*What to produce:* Reproduce every line in the listing that contains the word "empty".

*Stored rows:*

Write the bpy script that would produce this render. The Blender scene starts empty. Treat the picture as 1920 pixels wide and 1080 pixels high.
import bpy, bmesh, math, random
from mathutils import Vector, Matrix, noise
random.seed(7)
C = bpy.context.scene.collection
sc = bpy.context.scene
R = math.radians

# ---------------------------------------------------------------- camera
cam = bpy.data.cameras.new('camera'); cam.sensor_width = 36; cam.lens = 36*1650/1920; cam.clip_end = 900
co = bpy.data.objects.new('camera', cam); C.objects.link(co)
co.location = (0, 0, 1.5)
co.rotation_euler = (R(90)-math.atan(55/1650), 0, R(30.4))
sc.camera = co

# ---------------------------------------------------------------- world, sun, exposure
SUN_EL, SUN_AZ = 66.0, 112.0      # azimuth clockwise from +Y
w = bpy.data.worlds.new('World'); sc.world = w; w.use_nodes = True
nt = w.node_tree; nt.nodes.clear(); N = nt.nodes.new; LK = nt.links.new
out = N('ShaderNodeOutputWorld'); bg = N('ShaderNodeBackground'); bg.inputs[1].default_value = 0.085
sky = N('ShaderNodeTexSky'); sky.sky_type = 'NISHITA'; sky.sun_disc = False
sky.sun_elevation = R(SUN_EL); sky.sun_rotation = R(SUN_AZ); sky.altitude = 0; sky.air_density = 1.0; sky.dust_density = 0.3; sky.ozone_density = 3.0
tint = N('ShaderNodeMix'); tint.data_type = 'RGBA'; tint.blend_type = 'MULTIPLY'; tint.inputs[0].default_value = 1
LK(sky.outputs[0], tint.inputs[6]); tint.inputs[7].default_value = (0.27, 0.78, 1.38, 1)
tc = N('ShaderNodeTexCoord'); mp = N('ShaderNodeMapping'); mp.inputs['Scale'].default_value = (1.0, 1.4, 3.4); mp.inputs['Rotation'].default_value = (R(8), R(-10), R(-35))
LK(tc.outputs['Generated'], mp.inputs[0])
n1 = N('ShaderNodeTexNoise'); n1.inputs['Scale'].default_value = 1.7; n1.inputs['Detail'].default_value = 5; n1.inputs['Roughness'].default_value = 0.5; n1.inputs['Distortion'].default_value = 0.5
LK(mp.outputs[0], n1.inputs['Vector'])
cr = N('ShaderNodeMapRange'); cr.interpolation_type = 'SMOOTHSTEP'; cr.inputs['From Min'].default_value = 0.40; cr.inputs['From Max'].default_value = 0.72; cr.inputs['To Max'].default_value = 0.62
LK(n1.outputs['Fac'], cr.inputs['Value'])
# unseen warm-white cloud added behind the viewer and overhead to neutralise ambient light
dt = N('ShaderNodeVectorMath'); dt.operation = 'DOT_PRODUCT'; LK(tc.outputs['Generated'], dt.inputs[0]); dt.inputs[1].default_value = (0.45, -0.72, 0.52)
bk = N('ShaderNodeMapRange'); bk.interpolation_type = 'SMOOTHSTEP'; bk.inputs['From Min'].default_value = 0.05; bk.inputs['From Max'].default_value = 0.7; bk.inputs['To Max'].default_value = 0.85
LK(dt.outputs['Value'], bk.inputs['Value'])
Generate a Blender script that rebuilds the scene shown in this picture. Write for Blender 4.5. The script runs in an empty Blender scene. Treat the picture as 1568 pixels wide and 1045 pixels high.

*Reply to the exercise:*
Write the bpy script that would produce this render. The Blender scene starts empty. Treat the picture as 1920 pixels wide and 1080 pixels high.
Generate a Blender script that rebuilds the scene shown in this picture. Write for Blender 4.5. The script runs in an empty Blender scene. Treat the picture as 1568 pixels wide and 1045 pixels high.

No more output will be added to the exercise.